February 22, 2011, 8:50 am

Wanted: Leading philanthropists willing to give time and money to serve as philanthropy ambassadors for their home countries. Posts open everywhere but the United Kingdom.

Qualifications: Demonstrated ability to inspire others, a high political profile—but enough independence to work with officials of any political view. Stellar career in hands-on philanthropy, not just writing checks.

The call for such ambassadors came last week at a conference at New York University’s Heyman Center for Philanthropy and Fundraising.

In a keynote speech to open the conference, which was designed to teach nonprofit leaders around the world how to raise money, Dame Stephanie Shirley, Britain’s ambassador for philanthropy, said she would hold a global meeting in London in November to draw attention to the idea that such a position could elevate the importance of giving. (Watch her entire speech.)

While the ambassador jobs are supposed to be high profile, they come with no official power—and in the United Kingdom, at least, no budget for an office or any of the other perks that usually come with ambassadorial rank.

Ms. Shirley, who made her fortune in the computer-software industry, says she spends her own money to finance her office’s work—including her new effort to promote the idea worldwide.

Ms. Shirley made her pitch to elevate the role of philanthropy a day after visiting the White House’s Office of Social Innovation, where she met with its director, Sonal Shah, and just before she was about to visit Bill Clinton, whose annual Clinton Global Initiative meeting has become a key stop for high-profile donors, political leaders, and celebrities.
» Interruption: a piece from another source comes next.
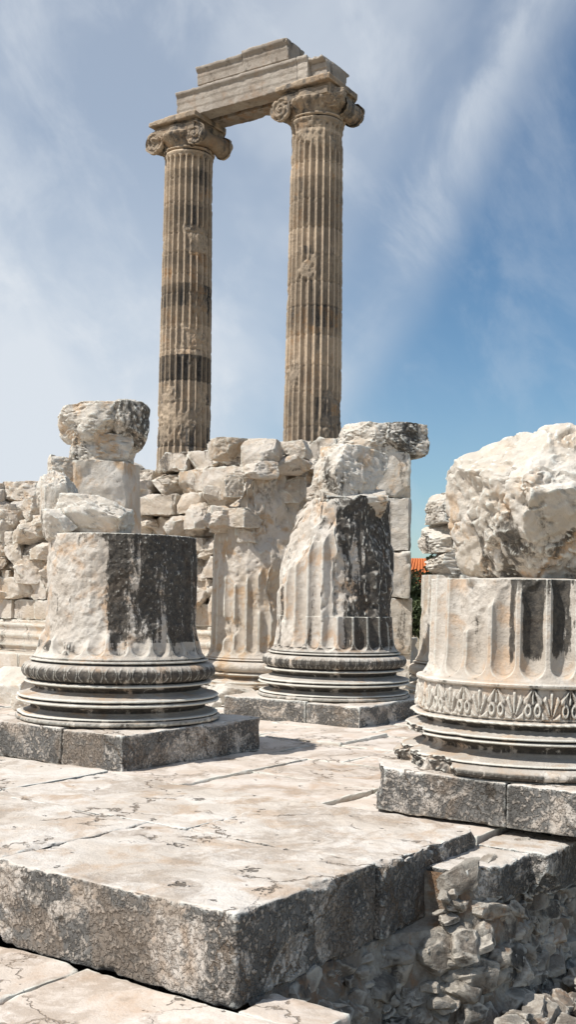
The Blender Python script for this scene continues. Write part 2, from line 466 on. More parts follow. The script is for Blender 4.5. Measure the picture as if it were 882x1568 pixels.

She said she had invited President Obama to attend her November conference or send a representative.

Ms. Shirley, who says she has donated $100-million in her lifetime and plans to give all of her money away before she dies, was named Britain’s philanthropy ambassador by Gordon Brown, who was then prime minister.  When she was appointed to the job, in 2009, she was 75.

Her primary role, she says, has been to give philanthropists a voice and inspire others to give, not just by donating money but also by getting involved in good causes. Britain, she notes, has not had an open culture of giving—in part because people typically don’t like talking out loud about their money.

She says her effort differs significantly from the one by Warren Buffett and Bill Gates, who have been urging American billionaires and other wealthy people around the world to give at least half their fortunes to charity and sign a giving pledge. An ambassador, she says, needs to focus on getting everyone to give, even those of modest means.

Ms. Shirley says one of her main goals since her appointment has been to work with the British government to make giving less bureaucratic and easier to do, saying her country burdens donors with paperwork.

As part of the effort to rally governments, nonprofits, and philanthropists to consider the idea of a philanthropy ambassador, Ms. Shirley has started a Web site that she says will be used mainly to spotlight inspirational stories philanthropists tell about their own giving.

Nonprofits, she says, have plenty of places to give voice to their ideas, “but philanthropists do not.”

Do you think a philanthropy ambassador is a good idea for America and elsewhere? If you do, is there someone you would nominate to be the ambassador in your home country?